— REQUIRED TASK —
Repeat exactly what appears from the opening line of the listing to the line with "w.node_tree.nodes['Background'].inputs[1].default_value = 0.22", inclusive.

3D scene scripts
+---+
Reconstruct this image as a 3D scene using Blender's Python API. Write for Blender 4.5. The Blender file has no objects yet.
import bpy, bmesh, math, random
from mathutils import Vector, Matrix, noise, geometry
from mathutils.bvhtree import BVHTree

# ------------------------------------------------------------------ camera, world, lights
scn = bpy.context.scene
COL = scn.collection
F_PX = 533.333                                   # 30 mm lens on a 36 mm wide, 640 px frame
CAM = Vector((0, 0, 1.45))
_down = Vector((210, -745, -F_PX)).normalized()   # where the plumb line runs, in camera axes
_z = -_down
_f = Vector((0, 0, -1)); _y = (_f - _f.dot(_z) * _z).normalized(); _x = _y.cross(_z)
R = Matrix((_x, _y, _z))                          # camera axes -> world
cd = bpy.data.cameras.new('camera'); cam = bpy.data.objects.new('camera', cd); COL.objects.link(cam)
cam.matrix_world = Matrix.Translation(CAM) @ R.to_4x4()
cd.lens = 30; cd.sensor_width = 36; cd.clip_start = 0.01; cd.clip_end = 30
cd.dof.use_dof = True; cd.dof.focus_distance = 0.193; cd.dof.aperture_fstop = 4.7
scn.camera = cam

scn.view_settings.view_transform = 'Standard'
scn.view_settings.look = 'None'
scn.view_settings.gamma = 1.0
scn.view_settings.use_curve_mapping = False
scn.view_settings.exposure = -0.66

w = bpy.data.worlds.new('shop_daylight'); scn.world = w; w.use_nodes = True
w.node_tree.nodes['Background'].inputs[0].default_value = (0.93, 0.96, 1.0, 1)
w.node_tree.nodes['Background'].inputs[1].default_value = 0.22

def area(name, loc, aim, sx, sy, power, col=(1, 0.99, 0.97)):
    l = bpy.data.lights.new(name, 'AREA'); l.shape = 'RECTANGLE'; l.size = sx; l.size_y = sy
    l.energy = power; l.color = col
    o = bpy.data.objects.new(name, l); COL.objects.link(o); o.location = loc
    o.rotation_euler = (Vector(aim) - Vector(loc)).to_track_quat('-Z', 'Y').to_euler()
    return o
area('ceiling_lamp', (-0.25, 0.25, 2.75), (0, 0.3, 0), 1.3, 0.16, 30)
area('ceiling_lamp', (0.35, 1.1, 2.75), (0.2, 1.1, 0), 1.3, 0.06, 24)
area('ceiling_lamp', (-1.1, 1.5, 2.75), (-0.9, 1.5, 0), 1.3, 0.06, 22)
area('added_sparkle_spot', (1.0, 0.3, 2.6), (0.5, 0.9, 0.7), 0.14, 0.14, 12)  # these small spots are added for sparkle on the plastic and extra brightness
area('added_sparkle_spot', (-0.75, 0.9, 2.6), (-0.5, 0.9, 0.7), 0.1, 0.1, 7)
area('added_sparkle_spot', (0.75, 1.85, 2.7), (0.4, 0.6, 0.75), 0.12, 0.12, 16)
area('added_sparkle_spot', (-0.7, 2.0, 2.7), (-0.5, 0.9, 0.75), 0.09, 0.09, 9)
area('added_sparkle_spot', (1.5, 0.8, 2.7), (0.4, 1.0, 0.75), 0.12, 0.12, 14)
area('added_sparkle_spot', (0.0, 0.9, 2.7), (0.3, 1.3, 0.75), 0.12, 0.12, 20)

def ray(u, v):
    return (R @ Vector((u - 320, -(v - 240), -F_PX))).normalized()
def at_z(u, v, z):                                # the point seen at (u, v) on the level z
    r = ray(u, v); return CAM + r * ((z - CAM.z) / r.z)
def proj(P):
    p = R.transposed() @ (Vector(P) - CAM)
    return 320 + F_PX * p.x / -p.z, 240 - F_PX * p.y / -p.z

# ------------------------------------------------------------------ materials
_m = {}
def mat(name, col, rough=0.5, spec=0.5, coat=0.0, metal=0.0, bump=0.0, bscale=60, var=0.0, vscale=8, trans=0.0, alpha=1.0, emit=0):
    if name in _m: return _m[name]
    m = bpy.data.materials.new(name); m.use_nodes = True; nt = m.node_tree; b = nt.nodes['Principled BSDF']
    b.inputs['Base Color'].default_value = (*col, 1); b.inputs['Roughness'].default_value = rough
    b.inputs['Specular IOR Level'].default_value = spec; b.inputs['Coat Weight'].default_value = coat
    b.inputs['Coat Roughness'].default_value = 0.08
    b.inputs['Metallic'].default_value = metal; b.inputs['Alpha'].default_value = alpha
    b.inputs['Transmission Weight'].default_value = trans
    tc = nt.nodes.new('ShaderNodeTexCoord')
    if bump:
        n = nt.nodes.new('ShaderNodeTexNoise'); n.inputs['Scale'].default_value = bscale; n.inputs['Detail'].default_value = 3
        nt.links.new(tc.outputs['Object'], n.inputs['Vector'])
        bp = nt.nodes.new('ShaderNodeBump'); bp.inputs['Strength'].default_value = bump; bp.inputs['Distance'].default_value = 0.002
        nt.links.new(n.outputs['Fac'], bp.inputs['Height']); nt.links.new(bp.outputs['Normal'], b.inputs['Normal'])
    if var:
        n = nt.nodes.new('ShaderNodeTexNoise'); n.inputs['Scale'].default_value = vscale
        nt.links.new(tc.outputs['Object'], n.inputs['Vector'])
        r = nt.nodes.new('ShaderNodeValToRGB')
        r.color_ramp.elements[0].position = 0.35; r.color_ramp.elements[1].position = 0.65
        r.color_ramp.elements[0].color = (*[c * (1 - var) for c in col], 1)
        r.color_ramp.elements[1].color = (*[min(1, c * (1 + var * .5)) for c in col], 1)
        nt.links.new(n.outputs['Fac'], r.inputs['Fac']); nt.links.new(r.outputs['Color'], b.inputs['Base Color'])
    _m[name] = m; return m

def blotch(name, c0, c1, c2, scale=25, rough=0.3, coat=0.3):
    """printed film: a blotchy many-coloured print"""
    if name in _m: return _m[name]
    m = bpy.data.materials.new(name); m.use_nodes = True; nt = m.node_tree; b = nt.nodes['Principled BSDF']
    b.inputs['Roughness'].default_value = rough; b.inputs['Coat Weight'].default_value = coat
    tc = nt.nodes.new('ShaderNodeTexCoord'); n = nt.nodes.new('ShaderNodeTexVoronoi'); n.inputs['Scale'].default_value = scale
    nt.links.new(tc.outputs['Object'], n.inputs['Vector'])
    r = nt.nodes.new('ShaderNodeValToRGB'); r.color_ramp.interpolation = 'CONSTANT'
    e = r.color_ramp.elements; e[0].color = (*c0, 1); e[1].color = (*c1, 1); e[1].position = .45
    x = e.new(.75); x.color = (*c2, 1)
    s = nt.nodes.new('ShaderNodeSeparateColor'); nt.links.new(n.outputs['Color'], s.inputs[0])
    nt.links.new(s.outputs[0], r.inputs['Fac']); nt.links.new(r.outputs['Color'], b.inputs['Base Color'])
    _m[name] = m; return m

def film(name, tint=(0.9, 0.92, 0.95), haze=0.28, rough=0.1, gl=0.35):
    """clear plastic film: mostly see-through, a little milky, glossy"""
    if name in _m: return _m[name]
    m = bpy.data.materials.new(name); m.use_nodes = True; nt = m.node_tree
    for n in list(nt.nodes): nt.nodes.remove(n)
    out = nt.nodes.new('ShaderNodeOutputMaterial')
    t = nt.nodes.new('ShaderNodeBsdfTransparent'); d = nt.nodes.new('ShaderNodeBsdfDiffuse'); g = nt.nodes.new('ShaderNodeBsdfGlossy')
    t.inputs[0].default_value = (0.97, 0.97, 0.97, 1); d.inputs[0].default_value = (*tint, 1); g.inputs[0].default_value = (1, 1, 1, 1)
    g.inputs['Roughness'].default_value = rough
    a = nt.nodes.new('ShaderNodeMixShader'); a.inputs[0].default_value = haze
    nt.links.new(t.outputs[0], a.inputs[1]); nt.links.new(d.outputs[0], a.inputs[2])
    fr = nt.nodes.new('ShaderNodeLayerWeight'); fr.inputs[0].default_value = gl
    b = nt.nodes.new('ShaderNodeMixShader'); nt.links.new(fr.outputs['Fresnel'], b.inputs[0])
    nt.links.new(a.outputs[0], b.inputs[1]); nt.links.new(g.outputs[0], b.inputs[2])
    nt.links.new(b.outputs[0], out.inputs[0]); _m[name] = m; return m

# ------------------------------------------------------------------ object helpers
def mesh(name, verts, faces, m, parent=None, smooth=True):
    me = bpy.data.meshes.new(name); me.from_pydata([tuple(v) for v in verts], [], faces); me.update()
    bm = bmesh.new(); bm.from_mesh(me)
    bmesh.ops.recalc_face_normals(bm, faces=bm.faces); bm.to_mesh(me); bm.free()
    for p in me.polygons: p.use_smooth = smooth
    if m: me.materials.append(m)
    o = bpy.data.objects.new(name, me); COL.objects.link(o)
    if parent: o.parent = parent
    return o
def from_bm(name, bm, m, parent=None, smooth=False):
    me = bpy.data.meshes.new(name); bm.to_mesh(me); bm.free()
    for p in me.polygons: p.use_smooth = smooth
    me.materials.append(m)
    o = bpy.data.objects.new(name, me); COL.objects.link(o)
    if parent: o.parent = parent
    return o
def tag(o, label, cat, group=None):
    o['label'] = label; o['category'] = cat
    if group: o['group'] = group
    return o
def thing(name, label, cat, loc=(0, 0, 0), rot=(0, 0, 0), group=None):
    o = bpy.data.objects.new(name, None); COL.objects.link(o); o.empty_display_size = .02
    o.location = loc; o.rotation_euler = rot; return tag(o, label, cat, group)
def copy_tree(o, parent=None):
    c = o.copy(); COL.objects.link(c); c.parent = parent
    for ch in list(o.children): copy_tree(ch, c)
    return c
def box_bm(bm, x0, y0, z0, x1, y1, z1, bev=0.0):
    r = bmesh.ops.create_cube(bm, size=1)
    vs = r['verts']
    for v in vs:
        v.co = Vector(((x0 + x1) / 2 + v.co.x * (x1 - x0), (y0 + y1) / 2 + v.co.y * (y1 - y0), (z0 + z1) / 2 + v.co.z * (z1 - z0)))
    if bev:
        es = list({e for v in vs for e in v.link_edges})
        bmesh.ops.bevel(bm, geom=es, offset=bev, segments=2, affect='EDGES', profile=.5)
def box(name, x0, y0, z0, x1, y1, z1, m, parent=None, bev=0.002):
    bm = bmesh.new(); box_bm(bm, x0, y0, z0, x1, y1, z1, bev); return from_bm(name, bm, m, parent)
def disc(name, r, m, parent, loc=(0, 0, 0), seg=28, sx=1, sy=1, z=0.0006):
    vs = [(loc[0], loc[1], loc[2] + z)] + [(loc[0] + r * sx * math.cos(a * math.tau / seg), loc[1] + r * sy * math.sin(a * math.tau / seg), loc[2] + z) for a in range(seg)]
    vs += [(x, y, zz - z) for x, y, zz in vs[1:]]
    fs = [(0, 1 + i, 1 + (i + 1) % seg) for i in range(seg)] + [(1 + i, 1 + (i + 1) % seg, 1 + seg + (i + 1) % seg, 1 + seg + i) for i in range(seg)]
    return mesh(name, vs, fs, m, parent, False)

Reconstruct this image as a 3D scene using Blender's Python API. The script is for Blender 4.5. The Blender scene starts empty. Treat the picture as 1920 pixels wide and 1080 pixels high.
+---+
— SOLUTION FOR THIS EXERCISE —
Reconstruct this image as a 3D scene using Blender's Python API. Write for Blender 4.5. The Blender file has no objects yet.
import bpy, bmesh, math, random
from mathutils import Vector, Matrix, noise, geometry
from mathutils.bvhtree import BVHTree

# ------------------------------------------------------------------ camera, world, lights
scn = bpy.context.scene
COL = scn.collection
F_PX = 533.333                                   # 30 mm lens on a 36 mm wide, 640 px frame
CAM = Vector((0, 0, 1.45))
_down = Vector((210, -745, -F_PX)).normalized()   # where the plumb line runs, in camera axes
_z = -_down
_f = Vector((0, 0, -1)); _y = (_f - _f.dot(_z) * _z).normalized(); _x = _y.cross(_z)
R = Matrix((_x, _y, _z))                          # camera axes -> world
cd = bpy.data.cameras.new('camera'); cam = bpy.data.objects.new('camera', cd); COL.objects.link(cam)
cam.matrix_world = Matrix.Translation(CAM) @ R.to_4x4()
cd.lens = 30; cd.sensor_width = 36; cd.clip_start = 0.01; cd.clip_end = 30
cd.dof.use_dof = True; cd.dof.focus_distance = 0.193; cd.dof.aperture_fstop = 4.7
scn.camera = cam

scn.view_settings.view_transform = 'Standard'
scn.view_settings.look = 'None'
scn.view_settings.gamma = 1.0
scn.view_settings.use_curve_mapping = False
scn.view_settings.exposure = -0.66

w = bpy.data.worlds.new('shop_daylight'); scn.world = w; w.use_nodes = True
w.node_tree.nodes['Background'].inputs[0].default_value = (0.93, 0.96, 1.0, 1)
w.node_tree.nodes['Background'].inputs[1].default_value = 0.22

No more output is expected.